Het zou niet eerlijk zijn Herman van Veen te vergelijken met andere cabaretiers, al is dat voor het publiek natuurlijk gemakkelijk, omdat vergelijkingen altijd uitgaan van herkenbaarheden.
Maar voor Herman van Veen gaat dat niet op, omdat — hoe jong hij ook is — hij reeds duidelijk een eigen indentiteit heeft, al zal die ogenschijnlijk moeilijk te definiëren zijn. Dat komt omdat Herman van Veen zo veel uitdrukkingsmogelijkheden ten dienste staan. Maar wie hem aan het werk ziet en hoort vraagt zich toch af: Is er een dichter in de zaal?

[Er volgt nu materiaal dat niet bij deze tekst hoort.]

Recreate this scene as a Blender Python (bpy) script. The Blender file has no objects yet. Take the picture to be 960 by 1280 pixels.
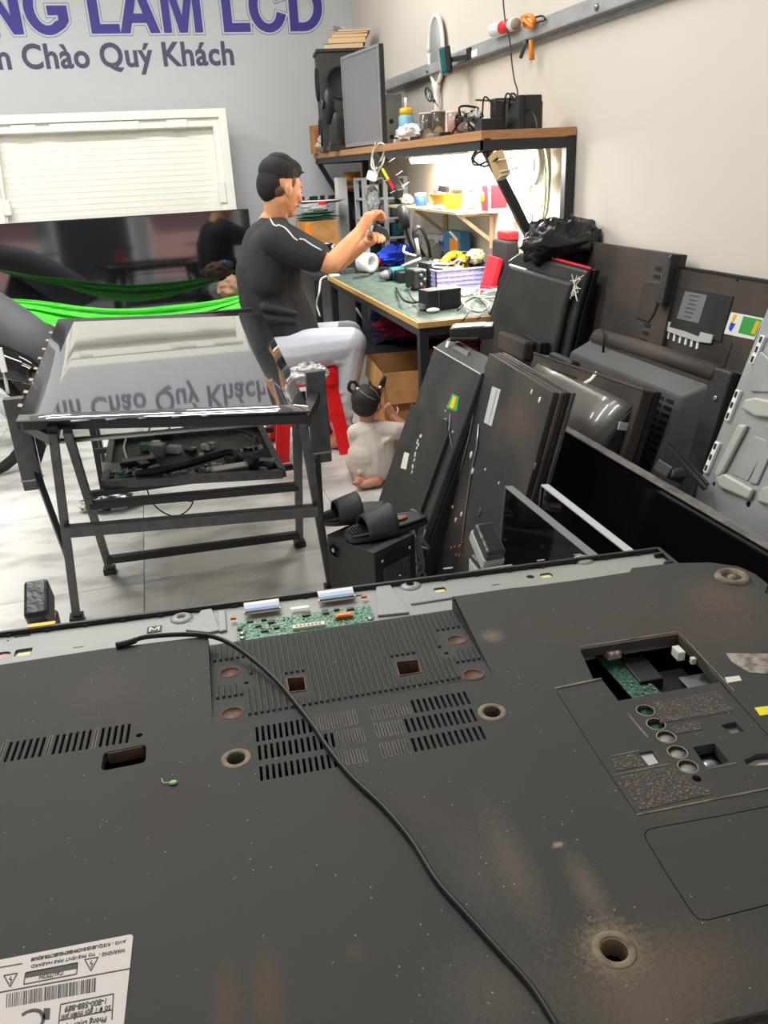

Ja, die is er in al zijn poëtische facetten, in woord en gebaar, in stem en mimiek.
Thuis in de studeerkamer treedt Herman van Veen uit zijn gedichten en gedachten naar voren als een eeuwig kind, dat met volwassen middelen uitdrukking geeft aan wat hij om zich heen ervaart en ziet door kinderogen. Treffend voor het dichterschap van Herman van Veen is daarom het juweeltje, dat hij schreef bij de geboorte van zijn zoontje:




ik weet dat het heelal
heel groot is
toch zijn de ogen van een
kind veel groter.




Wanneer Herman van Veen deze karakteristiek van zijn dichterschap leest zal hij wellicht lachen of boos zijn (beide als een volwassen kind) maar hij moge dan niet vergeten dat deze recensie geschreven is uit een eigen ervaringswereld, dus zoals de poëzie van Herman van Veen tot mij is gekomen. Daarbij heb ik doelbewust het theateroptreden van Herman van Veen buiten gesloten (ik ken hem ook alleen van de televisie en de grammofoonplaat).

Zijn gedichten hebben ook een eigen benadering nodig, al geloof ik zeker dat deze het kernpunt, de bron zijn van het kunstenaarsschap van Herman van Veen.